After Molnar’s death, Frederick came to stay with Zsa Zsa, and she took care of him. He says she always supports him, that “she is the only woman who stands on my side, no matter what happens. And I will never let her down, never.”

And so Zsa Zsa has married again, for the eighth time, unless you count her marriage at sea to Felipe de Alba, which would make this No. 9. Zsa Zsa says the yacht never got far enough into international waters to make it legal, so she decided to forget the whole thing. Seven genuine marriages, and yet she says, “I was always alone. I probably didn’t live a total of more than eight or ten years with men. I don’t want anybody to ever feel sorry for me, and I don’t want anybody to ever say, ‘Poor Zsa Zsa,’ but it was always me looking after the house, the child, the dogs, the bills. It was very sad and it was very lonely.”
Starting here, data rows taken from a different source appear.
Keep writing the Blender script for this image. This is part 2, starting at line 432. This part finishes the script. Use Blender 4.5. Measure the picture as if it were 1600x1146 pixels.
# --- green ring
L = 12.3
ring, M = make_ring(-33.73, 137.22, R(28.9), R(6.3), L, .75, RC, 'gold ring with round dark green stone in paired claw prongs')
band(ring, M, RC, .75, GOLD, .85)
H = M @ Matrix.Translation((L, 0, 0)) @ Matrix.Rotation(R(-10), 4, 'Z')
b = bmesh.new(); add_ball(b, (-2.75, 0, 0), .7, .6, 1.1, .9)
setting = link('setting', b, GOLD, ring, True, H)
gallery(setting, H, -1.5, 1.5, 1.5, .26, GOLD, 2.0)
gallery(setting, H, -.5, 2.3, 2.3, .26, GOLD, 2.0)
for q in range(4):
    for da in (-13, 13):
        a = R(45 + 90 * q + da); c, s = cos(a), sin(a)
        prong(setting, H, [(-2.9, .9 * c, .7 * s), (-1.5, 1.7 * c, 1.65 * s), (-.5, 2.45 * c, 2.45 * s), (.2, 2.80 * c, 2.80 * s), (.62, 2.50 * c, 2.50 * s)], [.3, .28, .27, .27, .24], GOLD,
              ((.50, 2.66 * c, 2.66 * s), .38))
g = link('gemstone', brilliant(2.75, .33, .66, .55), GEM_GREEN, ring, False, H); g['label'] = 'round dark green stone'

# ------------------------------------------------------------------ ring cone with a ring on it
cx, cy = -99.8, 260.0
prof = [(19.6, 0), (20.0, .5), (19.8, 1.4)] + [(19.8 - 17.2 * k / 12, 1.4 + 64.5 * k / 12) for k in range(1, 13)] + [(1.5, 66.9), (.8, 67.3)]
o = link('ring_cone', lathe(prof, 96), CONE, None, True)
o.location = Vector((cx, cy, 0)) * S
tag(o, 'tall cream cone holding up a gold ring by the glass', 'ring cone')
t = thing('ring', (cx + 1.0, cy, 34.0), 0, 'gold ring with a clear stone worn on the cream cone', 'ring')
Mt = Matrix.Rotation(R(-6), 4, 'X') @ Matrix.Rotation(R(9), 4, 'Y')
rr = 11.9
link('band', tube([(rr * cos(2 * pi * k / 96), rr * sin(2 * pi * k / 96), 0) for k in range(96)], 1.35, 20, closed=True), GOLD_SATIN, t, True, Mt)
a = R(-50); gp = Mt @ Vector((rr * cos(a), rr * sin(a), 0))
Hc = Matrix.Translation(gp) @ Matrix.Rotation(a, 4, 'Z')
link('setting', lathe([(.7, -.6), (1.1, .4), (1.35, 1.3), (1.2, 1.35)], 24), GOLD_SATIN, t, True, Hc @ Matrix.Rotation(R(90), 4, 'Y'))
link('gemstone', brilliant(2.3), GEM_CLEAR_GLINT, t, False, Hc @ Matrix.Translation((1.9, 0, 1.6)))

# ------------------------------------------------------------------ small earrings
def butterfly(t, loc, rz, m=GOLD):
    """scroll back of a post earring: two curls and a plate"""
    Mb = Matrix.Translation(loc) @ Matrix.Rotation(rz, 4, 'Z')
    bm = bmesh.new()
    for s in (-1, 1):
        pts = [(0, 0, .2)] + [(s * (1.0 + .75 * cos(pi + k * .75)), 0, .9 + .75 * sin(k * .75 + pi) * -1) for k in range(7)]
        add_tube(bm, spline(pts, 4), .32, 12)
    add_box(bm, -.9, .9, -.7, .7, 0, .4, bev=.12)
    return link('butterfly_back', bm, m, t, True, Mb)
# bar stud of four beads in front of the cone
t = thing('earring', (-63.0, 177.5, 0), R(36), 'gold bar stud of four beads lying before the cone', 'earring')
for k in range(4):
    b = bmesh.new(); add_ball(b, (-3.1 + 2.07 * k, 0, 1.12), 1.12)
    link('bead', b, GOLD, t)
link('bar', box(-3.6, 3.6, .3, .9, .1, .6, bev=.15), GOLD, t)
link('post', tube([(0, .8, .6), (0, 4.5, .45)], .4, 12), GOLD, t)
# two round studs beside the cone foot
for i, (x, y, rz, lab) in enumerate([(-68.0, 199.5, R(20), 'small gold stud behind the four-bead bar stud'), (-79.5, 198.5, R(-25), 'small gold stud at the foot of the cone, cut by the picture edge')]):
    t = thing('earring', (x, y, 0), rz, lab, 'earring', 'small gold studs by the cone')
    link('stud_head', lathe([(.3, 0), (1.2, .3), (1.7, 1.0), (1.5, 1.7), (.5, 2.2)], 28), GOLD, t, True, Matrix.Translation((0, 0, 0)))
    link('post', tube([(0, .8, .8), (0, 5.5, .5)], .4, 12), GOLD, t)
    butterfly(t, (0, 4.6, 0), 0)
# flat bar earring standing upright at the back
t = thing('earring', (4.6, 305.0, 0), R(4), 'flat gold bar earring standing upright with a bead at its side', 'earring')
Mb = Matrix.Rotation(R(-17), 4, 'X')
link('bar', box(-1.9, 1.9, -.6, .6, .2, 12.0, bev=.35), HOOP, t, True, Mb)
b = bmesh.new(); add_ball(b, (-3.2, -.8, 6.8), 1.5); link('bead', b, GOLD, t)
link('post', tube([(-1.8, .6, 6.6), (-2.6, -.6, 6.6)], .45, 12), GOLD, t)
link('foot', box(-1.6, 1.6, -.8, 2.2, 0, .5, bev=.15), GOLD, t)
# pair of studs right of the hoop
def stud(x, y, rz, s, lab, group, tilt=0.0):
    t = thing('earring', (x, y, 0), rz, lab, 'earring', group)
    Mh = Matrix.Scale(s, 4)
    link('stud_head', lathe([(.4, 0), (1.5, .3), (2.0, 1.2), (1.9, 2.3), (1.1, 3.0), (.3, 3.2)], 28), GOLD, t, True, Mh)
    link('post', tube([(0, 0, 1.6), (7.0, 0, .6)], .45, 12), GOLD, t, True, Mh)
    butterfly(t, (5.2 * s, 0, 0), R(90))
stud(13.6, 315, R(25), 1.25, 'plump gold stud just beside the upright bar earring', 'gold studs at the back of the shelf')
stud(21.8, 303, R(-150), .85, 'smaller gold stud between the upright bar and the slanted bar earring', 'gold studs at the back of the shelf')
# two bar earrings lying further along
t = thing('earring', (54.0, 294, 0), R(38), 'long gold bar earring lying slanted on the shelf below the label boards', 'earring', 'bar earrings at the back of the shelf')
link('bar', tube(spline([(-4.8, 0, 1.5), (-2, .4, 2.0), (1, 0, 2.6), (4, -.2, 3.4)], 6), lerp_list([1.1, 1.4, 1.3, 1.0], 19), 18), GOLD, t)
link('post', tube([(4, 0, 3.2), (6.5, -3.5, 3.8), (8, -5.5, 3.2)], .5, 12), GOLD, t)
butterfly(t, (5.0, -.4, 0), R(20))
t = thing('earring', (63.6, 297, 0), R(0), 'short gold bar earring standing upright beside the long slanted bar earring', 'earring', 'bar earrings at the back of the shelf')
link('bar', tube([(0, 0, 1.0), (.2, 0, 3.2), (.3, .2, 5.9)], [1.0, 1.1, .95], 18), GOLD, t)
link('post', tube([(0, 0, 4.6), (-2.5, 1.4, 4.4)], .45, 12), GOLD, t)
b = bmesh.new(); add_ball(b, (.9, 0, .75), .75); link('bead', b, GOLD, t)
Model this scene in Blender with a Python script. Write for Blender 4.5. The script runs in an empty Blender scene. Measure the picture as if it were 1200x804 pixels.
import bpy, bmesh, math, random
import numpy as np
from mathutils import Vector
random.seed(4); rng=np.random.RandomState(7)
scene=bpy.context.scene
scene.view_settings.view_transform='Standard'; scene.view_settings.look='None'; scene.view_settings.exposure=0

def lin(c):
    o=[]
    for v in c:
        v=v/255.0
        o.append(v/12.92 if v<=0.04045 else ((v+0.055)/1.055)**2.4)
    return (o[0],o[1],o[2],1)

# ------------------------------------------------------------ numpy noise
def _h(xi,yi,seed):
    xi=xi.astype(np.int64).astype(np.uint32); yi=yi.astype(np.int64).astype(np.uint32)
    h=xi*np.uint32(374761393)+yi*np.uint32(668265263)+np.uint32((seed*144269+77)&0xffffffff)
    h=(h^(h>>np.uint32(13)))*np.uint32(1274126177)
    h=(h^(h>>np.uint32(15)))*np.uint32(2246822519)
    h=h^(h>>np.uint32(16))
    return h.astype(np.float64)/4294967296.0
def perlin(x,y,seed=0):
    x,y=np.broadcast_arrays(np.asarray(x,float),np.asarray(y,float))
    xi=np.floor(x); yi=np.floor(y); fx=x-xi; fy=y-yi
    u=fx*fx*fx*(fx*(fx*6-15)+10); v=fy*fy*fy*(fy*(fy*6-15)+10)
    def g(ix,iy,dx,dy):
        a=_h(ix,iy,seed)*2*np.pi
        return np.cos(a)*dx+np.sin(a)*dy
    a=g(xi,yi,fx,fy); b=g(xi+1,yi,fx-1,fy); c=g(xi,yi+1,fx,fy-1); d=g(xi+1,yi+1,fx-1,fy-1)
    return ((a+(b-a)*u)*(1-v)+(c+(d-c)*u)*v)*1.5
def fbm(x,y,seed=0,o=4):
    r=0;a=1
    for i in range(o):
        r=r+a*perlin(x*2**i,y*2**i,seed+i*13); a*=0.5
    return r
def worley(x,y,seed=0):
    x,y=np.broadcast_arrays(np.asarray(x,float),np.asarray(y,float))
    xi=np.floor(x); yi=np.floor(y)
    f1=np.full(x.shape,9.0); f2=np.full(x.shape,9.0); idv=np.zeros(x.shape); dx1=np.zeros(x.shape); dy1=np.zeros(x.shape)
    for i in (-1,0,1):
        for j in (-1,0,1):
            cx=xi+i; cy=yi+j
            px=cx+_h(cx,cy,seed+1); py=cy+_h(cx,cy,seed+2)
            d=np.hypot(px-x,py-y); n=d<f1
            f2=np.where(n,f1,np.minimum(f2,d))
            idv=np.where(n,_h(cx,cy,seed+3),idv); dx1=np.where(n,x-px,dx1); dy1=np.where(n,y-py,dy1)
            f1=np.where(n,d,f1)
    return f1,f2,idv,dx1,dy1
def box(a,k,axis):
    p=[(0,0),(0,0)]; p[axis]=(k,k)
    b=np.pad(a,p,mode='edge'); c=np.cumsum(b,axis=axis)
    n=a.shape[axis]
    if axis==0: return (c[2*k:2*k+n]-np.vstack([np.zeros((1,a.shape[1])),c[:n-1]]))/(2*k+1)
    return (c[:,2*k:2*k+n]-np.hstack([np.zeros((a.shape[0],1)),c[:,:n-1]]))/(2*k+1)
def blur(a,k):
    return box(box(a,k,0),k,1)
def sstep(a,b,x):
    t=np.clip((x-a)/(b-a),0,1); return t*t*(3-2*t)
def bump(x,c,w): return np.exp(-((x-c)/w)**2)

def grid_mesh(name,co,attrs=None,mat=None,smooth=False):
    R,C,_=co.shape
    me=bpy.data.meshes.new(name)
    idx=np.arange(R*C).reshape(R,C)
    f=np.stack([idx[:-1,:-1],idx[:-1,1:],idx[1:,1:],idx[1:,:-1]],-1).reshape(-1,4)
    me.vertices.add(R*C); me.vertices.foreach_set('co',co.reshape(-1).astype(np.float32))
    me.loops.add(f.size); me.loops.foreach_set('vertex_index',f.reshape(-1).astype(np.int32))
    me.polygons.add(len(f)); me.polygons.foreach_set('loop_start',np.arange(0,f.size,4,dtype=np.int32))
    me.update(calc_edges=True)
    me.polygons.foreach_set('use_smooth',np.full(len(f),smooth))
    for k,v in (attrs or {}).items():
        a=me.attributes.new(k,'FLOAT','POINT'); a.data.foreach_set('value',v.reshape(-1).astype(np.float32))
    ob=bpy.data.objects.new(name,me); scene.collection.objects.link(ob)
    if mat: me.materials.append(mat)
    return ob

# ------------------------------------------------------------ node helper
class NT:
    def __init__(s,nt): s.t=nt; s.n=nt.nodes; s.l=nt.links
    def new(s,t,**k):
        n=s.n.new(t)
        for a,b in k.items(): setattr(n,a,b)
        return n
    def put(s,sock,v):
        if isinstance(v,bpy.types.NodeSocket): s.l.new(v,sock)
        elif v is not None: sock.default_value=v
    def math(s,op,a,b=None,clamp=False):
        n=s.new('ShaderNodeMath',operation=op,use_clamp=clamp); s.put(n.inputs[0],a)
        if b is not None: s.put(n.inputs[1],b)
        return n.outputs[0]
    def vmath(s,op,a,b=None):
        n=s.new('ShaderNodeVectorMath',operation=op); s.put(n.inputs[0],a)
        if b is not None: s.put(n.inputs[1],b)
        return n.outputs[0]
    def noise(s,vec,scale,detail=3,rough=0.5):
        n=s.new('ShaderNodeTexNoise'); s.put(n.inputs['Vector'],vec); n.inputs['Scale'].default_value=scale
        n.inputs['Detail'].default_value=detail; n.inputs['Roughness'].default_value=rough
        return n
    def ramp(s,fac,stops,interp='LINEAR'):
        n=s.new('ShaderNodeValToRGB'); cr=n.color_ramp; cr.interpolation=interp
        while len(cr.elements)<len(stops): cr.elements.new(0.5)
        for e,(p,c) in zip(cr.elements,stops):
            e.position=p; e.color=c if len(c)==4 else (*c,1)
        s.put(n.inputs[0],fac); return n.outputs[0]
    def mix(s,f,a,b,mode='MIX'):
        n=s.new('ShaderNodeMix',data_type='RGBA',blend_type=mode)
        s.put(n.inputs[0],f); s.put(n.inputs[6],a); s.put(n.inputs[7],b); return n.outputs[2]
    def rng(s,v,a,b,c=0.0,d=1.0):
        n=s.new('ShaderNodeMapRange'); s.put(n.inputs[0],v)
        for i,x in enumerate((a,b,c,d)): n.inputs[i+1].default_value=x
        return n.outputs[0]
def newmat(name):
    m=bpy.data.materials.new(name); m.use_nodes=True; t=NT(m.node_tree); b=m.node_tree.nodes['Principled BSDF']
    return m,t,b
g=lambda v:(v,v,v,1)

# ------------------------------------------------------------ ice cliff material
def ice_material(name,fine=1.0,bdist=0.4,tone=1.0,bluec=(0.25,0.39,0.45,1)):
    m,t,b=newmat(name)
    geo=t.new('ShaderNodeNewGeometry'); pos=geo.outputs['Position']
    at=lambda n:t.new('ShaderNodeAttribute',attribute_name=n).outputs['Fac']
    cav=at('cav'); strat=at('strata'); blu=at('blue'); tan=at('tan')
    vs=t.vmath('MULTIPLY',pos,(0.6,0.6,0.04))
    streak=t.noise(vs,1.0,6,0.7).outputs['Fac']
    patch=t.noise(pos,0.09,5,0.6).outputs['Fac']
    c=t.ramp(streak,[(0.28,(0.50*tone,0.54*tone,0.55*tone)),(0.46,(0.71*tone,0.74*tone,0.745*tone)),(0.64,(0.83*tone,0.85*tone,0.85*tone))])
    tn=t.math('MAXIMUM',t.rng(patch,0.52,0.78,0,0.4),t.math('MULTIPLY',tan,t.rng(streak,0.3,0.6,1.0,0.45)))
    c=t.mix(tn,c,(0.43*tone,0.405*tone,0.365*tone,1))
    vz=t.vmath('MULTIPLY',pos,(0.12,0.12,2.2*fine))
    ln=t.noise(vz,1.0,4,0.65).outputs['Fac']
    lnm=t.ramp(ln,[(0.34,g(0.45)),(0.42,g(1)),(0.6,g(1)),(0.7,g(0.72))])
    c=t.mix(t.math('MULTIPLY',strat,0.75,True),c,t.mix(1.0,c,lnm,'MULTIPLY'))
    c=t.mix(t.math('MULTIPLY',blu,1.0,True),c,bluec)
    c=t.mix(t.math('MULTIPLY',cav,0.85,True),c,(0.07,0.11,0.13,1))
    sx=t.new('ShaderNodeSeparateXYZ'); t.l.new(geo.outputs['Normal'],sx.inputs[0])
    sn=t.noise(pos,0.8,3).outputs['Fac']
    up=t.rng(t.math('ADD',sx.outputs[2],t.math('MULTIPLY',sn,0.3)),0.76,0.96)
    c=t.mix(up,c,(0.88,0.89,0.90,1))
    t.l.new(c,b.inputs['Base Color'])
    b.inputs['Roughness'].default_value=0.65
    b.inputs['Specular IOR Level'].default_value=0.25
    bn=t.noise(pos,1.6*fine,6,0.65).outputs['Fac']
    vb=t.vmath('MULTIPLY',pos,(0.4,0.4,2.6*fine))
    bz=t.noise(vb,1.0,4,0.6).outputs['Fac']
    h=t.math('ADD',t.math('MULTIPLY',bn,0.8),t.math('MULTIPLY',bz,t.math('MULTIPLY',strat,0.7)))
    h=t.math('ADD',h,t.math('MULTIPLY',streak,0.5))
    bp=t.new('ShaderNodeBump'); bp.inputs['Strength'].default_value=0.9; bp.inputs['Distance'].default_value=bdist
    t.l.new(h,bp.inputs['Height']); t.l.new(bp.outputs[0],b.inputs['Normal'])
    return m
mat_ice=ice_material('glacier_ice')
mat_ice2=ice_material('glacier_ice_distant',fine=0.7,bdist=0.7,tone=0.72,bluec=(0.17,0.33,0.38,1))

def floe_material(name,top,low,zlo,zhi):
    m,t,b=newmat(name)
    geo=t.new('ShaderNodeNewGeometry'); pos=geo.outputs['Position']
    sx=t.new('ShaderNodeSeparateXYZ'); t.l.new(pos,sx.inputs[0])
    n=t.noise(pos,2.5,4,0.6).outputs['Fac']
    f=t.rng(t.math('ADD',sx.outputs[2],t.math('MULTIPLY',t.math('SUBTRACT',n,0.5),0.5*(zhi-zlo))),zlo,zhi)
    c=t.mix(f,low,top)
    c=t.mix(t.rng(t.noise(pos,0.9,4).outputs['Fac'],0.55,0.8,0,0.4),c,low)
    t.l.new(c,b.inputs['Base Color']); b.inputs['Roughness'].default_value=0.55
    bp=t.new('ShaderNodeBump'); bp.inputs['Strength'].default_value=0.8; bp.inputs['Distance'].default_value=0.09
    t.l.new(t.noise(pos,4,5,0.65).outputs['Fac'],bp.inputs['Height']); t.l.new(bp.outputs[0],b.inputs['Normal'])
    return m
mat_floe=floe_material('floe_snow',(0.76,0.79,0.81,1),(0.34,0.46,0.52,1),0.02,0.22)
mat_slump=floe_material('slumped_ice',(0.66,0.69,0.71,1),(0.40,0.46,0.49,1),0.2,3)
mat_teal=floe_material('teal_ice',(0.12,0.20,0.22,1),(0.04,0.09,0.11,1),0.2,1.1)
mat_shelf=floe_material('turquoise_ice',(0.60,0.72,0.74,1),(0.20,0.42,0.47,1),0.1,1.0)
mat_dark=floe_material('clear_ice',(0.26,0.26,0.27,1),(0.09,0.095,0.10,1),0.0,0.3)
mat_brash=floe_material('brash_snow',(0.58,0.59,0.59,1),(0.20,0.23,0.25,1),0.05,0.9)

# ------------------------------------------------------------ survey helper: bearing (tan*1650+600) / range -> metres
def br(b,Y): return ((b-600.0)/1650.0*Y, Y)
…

As she looks back at a half century of husbands, at least one wedding in each of the past six decades, it seems to her as though she was never married at all. She has never been that fond of playing around—”They never had a sexual revolution in Budapest,” says Francesca—and she has never liked being alone. For Zsa Zsa, nothing could ever take the place of marriage, especially when she could find a man bad enough to love.